SLAM!

Smokes, ya’ll! It is GOOD to be BACK.

I used to say “Holy Smokes!” But now I just say “Smokes!” It means the same thing and it’s my lingo. Call it a “Courtenay-ism” if you will. I bet I say it 20 times a day. Ask my hubs.

Anyways. So I’m back in the training saddle again. This kinda run/then do a huge chunk of walking crud is starting to be phased out more, I actually ran 6 miles last Friday (say what?!?!? Haven’t seen that since June 22nd), and almost 5 on Monday. Things are feeling OK. I’m certainly not getting any worse in my leg, but adjusting to getting back to regular training again has done a number on the rest of my body. My whole back hurts. Both my IT bands are attempting to rage, my plantar fasciitis is alive and well every morning that I step out of bed, and then there’s “Terry the tibia” that likes to be a constant game-changer. Monday was supposed to be another 6+ miler and then my entire core froze up into a chunk and my gait was all funny-looking. I could tell I was having a hard time physically lifting my right hip up with every foot strike. So I stopped at 4.7 and called it a day.

Yoga is now my best friend again along with its partner-in-crime my foam roller.
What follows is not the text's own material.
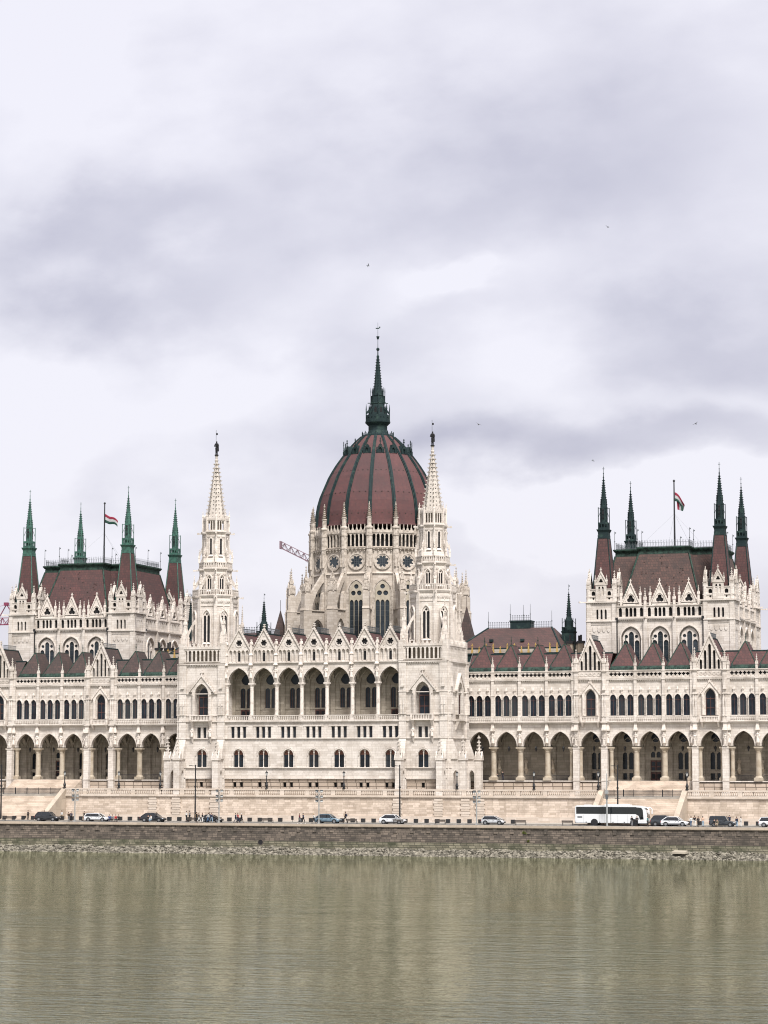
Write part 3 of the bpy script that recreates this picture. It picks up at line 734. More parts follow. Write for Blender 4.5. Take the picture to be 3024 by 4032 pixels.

It’s weird. I took a whopping 3.5 months off from training and getting back into it, the other areas of my body are reacting as if I’d never run a day in my life before. So frustrating. The one good thing I’m discovering is that I’m definitely getting a lot better at the whole “recovery” thing as my muscles aren’t even close to as ripped up as they used to be post-runs. It just seems like my spine and my overall frame is taking a beating. It’s bizarre.

I’ll take it, though as we are only 3 months out from DISNEY WORLD and Walt Disney Marathon weekend. Phew! I can’t believe it. So crazy excited to be leaving the frozen tundra in the middle of winter, running a race totally bucket-list style, and hanging out with my bestie and my fellow Team Sasquatch teammates.

While the “getting back into it” has taken longer than I would have liked, I am so much happier now with how I feel. This injury taught me a ton. It taught me patience. I have a way better outlook on how to approach this whole running thing. As usual, and I know you’ve heard me say this all before, but I’m thankful God gave me a tibial stress injury. I’m thankful I was in a walking boot this summer. I’m thankful because it gave me a greater appreciation for the aches and pains I do have now that come from a good training run. I will be stronger mentally and physically because of it.

But let’s not interpret that statement as me asking to be granted yet another running injury, mkay?